AIA Hong Kong

Honour Award In Architecture-Kingway Brewery Renovation By Urbanus

Kingway Brewery Renovation

Kingway Brewery is located in Luohu, the downtown district of Shenzhen Special Economic Zone, also renowned for its early development. A s Shenzhen proceeds with its radical urban development and industrial upgrade, a substantial part of Kingway Brewery’s standing structures was demolished, leaving a rectilinear site of about 11,600 square meters vectoring north to south, along with an industrial heritage tracing the atlas of Shenzhen’s urban development. The industrial architecture of Kingway Brewery provides a unique spatial experience, yet its remaining structures are scattered and unable to form a coherent spatial sequence. The design applies the renovation strategies of integrating, plugging in, and intervening in the existing structures. The plinth which measured 1.65 meters above the street on the westbound and 3 meters on the east is utilized as a base by scooping out volumes, coalescing the originally scattered volumes to achieve a balance with its large-scale urban surroundings. The plinth becomes a unified exhibition platform of industrial architectures, with exterior exhibition spaces dotted theme gardens and an interior of excavated courtyards, pass-ways and recreation
areas, creating a lineage of spatial narrative.

The closed facade on the east side of the plinth has several entrances with various spatial orientations and characteristics. As result, a 266-meter long street comes to life. The 2022 Bi-City Biennale took place at Kingsway Brewery, and the exhibition site served as “WORK Number 0” for the Biennale. While prolonging the city’s memory, this project has transformed the former single production facility into a landmark of diverse cultural milieu. The narrative of the new Kingway Brewery begins with the city square on the south end, moving past buildings A, B, C, D, and ends with another public square at the northern end. The observation tower, Building A, is a Mnemosyne landmark at the south entrance. It possesses an excellent vista from a distance and embodies the legacy of a demolished water tower on the southern square. The excavation of a sedimentation tank between Building B and C exposed its 18-meter-diameter concrete shell, which has been transformed into a scenic garden with both ground and aerial walkways that allow visitors to take a stroll in the garden, peek through the heavy holes drilled into the concrete walls, discover the secret withheld by the garden and experience
the spatial magic of an industrial relic.

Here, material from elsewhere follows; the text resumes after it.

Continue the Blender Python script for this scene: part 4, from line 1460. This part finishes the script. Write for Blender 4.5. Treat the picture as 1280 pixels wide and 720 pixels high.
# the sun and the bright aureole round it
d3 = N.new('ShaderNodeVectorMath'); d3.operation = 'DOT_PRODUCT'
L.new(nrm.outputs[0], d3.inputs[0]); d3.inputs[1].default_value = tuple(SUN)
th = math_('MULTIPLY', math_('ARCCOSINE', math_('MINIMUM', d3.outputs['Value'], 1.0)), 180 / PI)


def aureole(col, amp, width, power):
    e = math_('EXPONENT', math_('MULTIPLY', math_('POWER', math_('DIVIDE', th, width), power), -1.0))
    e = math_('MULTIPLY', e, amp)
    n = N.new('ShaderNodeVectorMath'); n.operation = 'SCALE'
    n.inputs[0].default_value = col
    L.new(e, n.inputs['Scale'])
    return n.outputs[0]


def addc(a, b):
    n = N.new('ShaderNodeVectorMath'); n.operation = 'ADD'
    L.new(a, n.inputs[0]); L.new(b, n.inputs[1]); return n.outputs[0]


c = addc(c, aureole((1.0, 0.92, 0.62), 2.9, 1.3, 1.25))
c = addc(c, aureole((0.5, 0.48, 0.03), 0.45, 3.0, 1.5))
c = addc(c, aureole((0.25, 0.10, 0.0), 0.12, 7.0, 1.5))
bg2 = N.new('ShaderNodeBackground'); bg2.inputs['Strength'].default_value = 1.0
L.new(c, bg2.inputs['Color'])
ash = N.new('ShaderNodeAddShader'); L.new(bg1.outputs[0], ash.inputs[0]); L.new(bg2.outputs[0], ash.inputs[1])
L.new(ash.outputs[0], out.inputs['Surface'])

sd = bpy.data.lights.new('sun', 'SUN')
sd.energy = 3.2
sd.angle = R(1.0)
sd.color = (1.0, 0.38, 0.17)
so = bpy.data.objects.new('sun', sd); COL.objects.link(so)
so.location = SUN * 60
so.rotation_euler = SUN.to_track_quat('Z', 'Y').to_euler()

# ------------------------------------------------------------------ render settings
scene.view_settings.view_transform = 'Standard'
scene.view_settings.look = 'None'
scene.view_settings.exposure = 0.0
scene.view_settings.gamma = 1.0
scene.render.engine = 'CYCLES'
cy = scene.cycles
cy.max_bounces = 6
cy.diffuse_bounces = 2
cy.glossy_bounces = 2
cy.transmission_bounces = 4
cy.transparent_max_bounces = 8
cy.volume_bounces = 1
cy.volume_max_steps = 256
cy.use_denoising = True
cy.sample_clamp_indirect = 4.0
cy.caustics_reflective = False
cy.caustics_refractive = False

The renovation also uncaps the sealed space of the wastewater pool of Building B and the aeration tank of Building C, peeling off the spotted tiles on the blunt concrete, and exposing the perpetual sphere of the industrial relic. The floor and stairs are covered with handcrafted flame colored bricks. A 300-square-meter metal exhibition hall was constructed on top of Building B. The porous texture of foamed aluminum adds a harmonious finishing touch with the dominance of concrete. On the top of the aeration tank of Building C, the casted aluminum structure with the shimmering lighting is reminiscent of the rising golden bubbles of a beer. Building D is the most symbolic industrial structure on site, with 33 white stainless steel fermentation tanks on the roof, protruding into the building like inversed cones hanging from the ceiling. Below are densely organized pike networks. With the renovation, D1 is transformed into a multi-functional auditorium. A two-story exhibition hall is added to the roof. Part of the tanks and pipelines is preserved in D2/D3 and the former production site is turned into a hustling bar. On the roof of Building D4, three tanks in the middle, each with a diameter of 7.5 meters, were removed to make space for an open air theater surrounded by the high silos; natural light is let into the lower floor from above, making the space suitable for exhibitions and performances. Tiles and suspended ceilings were removed, and the inverted conical tanks with the unveiled concrete structures on the interior restore the industrial atmosphere. An aerial walkway is also built to connect all the remaining tanks. One of the removed tanks is laid down to become a portal to the cultivated memory on the rooftop of Building E. Building D5 was once a four-story yeast recycling line. The first floor ceiling is partially cut off to allow a large stairway connecting the first and second floor, which serve as both display and resting areas. A steel structured box covered with red tiles is added to the roof of D5, which echoes with Building A in the south. Its floor-to-ceiling glass windows open to scenes of the mountain park and the city in the north.